— Start RECORDS PROVIDED —

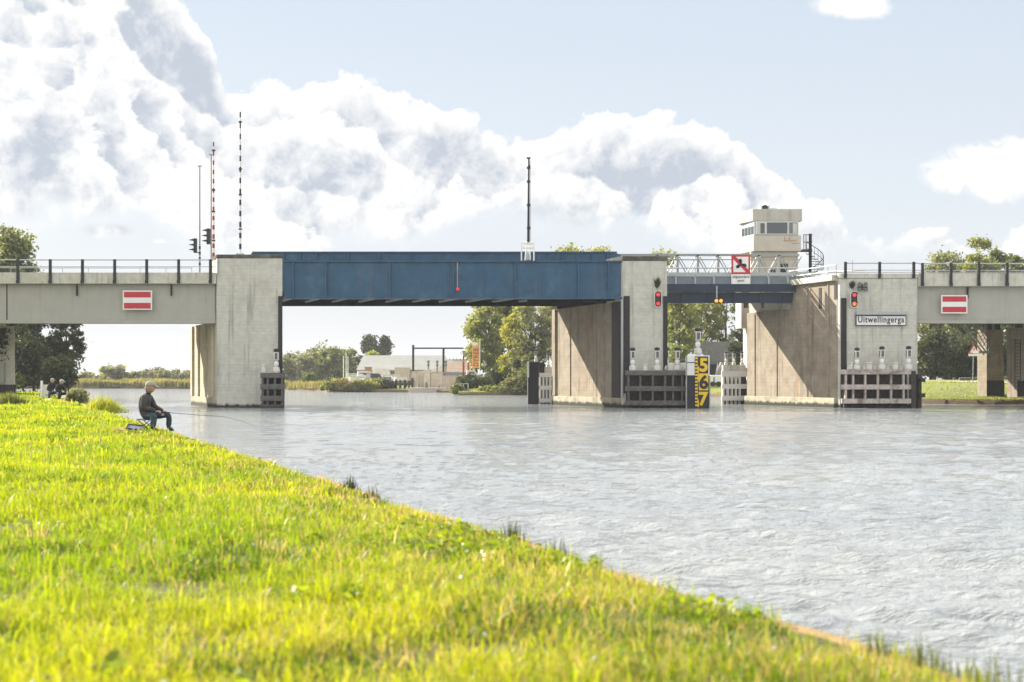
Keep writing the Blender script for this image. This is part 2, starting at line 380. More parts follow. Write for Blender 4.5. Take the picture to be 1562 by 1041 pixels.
# ---------------------------------------------------------------- the bridge
bridge = thing('road_bridge', (0, B, 0), 'long concrete road bridge with pale towers and a deep blue steel girder', 'bridge')
def spoly(x0, x1, t0, t1): return [(SX(x0,t0),B+t0),(SX(x1,t0),B+t0),(SX(x1,t1),B+t1),(SX(x0,t1),B+t1)]

def approach(px0, px1, posts, ytop, ybot, gy, fy, rail, W, label, pipes, joint=None):
    x0, x1 = X(px0), X(px1)
    g = MB()
    g.prism(spoly(x0, x1, .45, .85), Z(gy), Z(ybot)-.003)                       # face of the edge beam
    g.prism(spoly(x0, x1, .30, 1.05), Z(fy), Z(gy)-.002)
    g.prism(spoly(x0, x1, .20, W), Z(ybot)-.02, Z(ybot)+.16)
    for t in (3.6, 6.8, W-1.2): g.prism(spoly(x0, x1, t, t+.45), 6.85, Z(ybot)-.03)
    sp = g.build('approach_span', M['girder'], bridge, bevel=.02); tag(sp, label)
    p = MB(); p.prism(spoly(x0, x1, 0, .42), Z(ybot), Z(ytop)); p.prism(spoly(x0, x1, .0, .50), Z(ytop), Z(ytop)+.05)
    p.build('parapet', M['parapet'], sp, bevel=.02)
    p = MB(); p.prism(spoly(x0, x1, W-.45, W), Z(ybot)+.17, Z(ytop)+.15); p.build('parapet', M['parapet'], sp)
    p = MB(); p.prism(spoly(x0, x1, .52, W-.47), Z(ybot)+.165, Z(ybot)+.38); p.build('carriageway', M['asphalt'], sp)
    if joint: p = MB(); p.box(X(joint)-.04, X(joint)+.04, B+.43, B+.449, Z(gy), Z(ybot)-.02); p.build('joint', M['rubber'], sp)
    for q in pipes:
        p = MB(); p.box(X(q)-.05, X(q)+.05, B+.28, B+.42, Z(ybot+18), Z(ybot)-.02); p.build('drain_pipe', M['rubber'], sp)
    h = MB()
    h.cyl((x0, B-.04, Z(rail)), (x1, B-.04, Z(rail)), .045); h.cyl((x0, B-.04, Z(rail+10.5)), (x1, B-.04, Z(rail+10.5)), .03)
    h.build('handrail', M['steelgrey'], sp)
    h = MB(); Yf = B+W-.3
    for zz in (11.1, 10.65): h.cyl((SX(x0, W), Yf, zz), (SX(x1, W), Yf, zz), .03)
    xx = SX(x0, W)
    while xx < SX(x1, W): h.cyl((xx, Yf, 9.7), (xx, Yf, 11.1), .025); xx += 2.1
    h.build('far_handrail', M['steelgrey'], sp)
    first = None
    for q in posts:
        z0 = Z(ybot)+.02 if (q < 331 or q > 1400) else Z(ytop)+.03
        if first is None or abs(z0-first[1]) > .1:
            p = MB(); p.box(X(q)-.09, X(q)+.09, B-.16, B-.005, z0, Z(rail)+.04); p.box(X(q)-.115, X(q)+.115, B-.18, B-.161, z0, z0+.22)
            o = p.build('rail_post', M['dark'], sp); first = (q, z0, o)
        else: 
            c = first[2].copy(); col.objects.link(c); c.parent = sp; c.location.x += X(q)-X(first[0]); WL[c.name] = WL[first[2].name]
    return sp
approach(-420, 330, [-316,-267,-218,-169,-120,-71,-22,28,77.3,126.4,175.5,224.3,273,321.5], 417, 433, 488, 493.5, 396.8, 11.6, 'grey approach span on the left with dark rail posts', [115, 259.5], 7)
approach(1401, 2050, [1406.5,1450,1492.5,1535.5,1579,1622,1665,1708,1751,1794,1837,1880,1923], 418, 437, 488, 493.5, 402.5, 16., 'grey approach span on the right with dark rail posts', [1478.5])

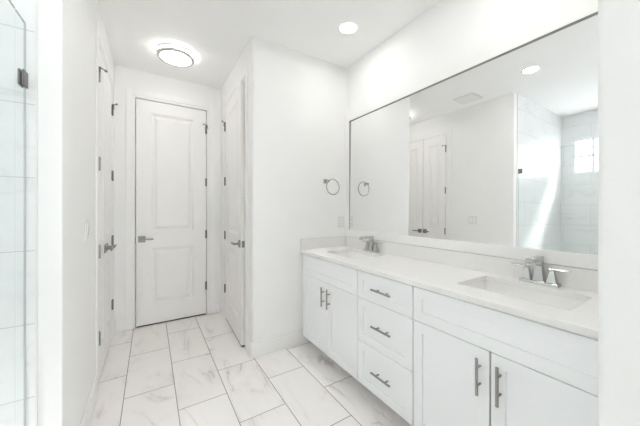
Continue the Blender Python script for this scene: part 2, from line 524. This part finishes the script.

— End RECORDS PROVIDED —

GIVEN REQUEST: Your task is to repeat the material above exactly, without its pictures.

REPLY TO THE TASK:
Keep writing the Blender script for this image. This is part 2, starting at line 380. More parts follow. Write for Blender 4.5. Take the picture to be 1562 by 1041 pixels.
# ---------------------------------------------------------------- the bridge
bridge = thing('road_bridge', (0, B, 0), 'long concrete road bridge with pale towers and a deep blue steel girder', 'bridge')
def spoly(x0, x1, t0, t1): return [(SX(x0,t0),B+t0),(SX(x1,t0),B+t0),(SX(x1,t1),B+t1),(SX(x0,t1),B+t1)]

def approach(px0, px1, posts, ytop, ybot, gy, fy, rail, W, label, pipes, joint=None):
    x0, x1 = X(px0), X(px1)
    g = MB()
    g.prism(spoly(x0, x1, .45, .85), Z(gy), Z(ybot)-.003)                       # face of the edge beam
    g.prism(spoly(x0, x1, .30, 1.05), Z(fy), Z(gy)-.002)
    g.prism(spoly(x0, x1, .20, W), Z(ybot)-.02, Z(ybot)+.16)
    for t in (3.6, 6.8, W-1.2): g.prism(spoly(x0, x1, t, t+.45), 6.85, Z(ybot)-.03)
    sp = g.build('approach_span', M['girder'], bridge, bevel=.02); tag(sp, label)
    p = MB(); p.prism(spoly(x0, x1, 0, .42), Z(ybot), Z(ytop)); p.prism(spoly(x0, x1, .0, .50), Z(ytop), Z(ytop)+.05)
    p.build('parapet', M['parapet'], sp, bevel=.02)
    p = MB(); p.prism(spoly(x0, x1, W-.45, W), Z(ybot)+.17, Z(ytop)+.15); p.build('parapet', M['parapet'], sp)
    p = MB(); p.prism(spoly(x0, x1, .52, W-.47), Z(ybot)+.165, Z(ybot)+.38); p.build('carriageway', M['asphalt'], sp)
    if joint: p = MB(); p.box(X(joint)-.04, X(joint)+.04, B+.43, B+.449, Z(gy), Z(ybot)-.02); p.build('joint', M['rubber'], sp)
    for q in pipes:
        p = MB(); p.box(X(q)-.05, X(q)+.05, B+.28, B+.42, Z(ybot+18), Z(ybot)-.02); p.build('drain_pipe', M['rubber'], sp)
    h = MB()
    h.cyl((x0, B-.04, Z(rail)), (x1, B-.04, Z(rail)), .045); h.cyl((x0, B-.04, Z(rail+10.5)), (x1, B-.04, Z(rail+10.5)), .03)
    h.build('handrail', M['steelgrey'], sp)
    h = MB(); Yf = B+W-.3
    for zz in (11.1, 10.65): h.cyl((SX(x0, W), Yf, zz), (SX(x1, W), Yf, zz), .03)
    xx = SX(x0, W)
    while xx < SX(x1, W): h.cyl((xx, Yf, 9.7), (xx, Yf, 11.1), .025); xx += 2.1
    h.build('far_handrail', M['steelgrey'], sp)
    first = None
    for q in posts:
        z0 = Z(ybot)+.02 if (q < 331 or q > 1400) else Z(ytop)+.03
        if first is None or abs(z0-first[1]) > .1:
            p = MB(); p.box(X(q)-.09, X(q)+.09, B-.16, B-.005, z0, Z(rail)+.04); p.box(X(q)-.115, X(q)+.115, B-.18, B-.161, z0, z0+.22)
            o = p.build('rail_post', M['dark'], sp); first = (q, z0, o)
        else: 
            c = first[2].copy(); col.objects.link(c); c.parent = sp; c.location.x += X(q)-X(first[0]); WL[c.name] = WL[first[2].name]
    return sp
approach(-420, 330, [-316,-267,-218,-169,-120,-71,-22,28,77.3,126.4,175.5,224.3,273,321.5], 417, 433, 488, 493.5, 396.8, 11.6, 'grey approach span on the left with dark rail posts', [115, 259.5], 7)
approach(1401, 2050, [1406.5,1450,1492.5,1535.5,1579,1622,1665,1708,1751,1794,1837,1880,1923], 418, 437, 488, 493.5, 402.5, 16., 'grey approach span on the right with dark rail posts', [1478.5])

Continue the Blender Python script for this scene: part 2, from line 524. This part finishes the script.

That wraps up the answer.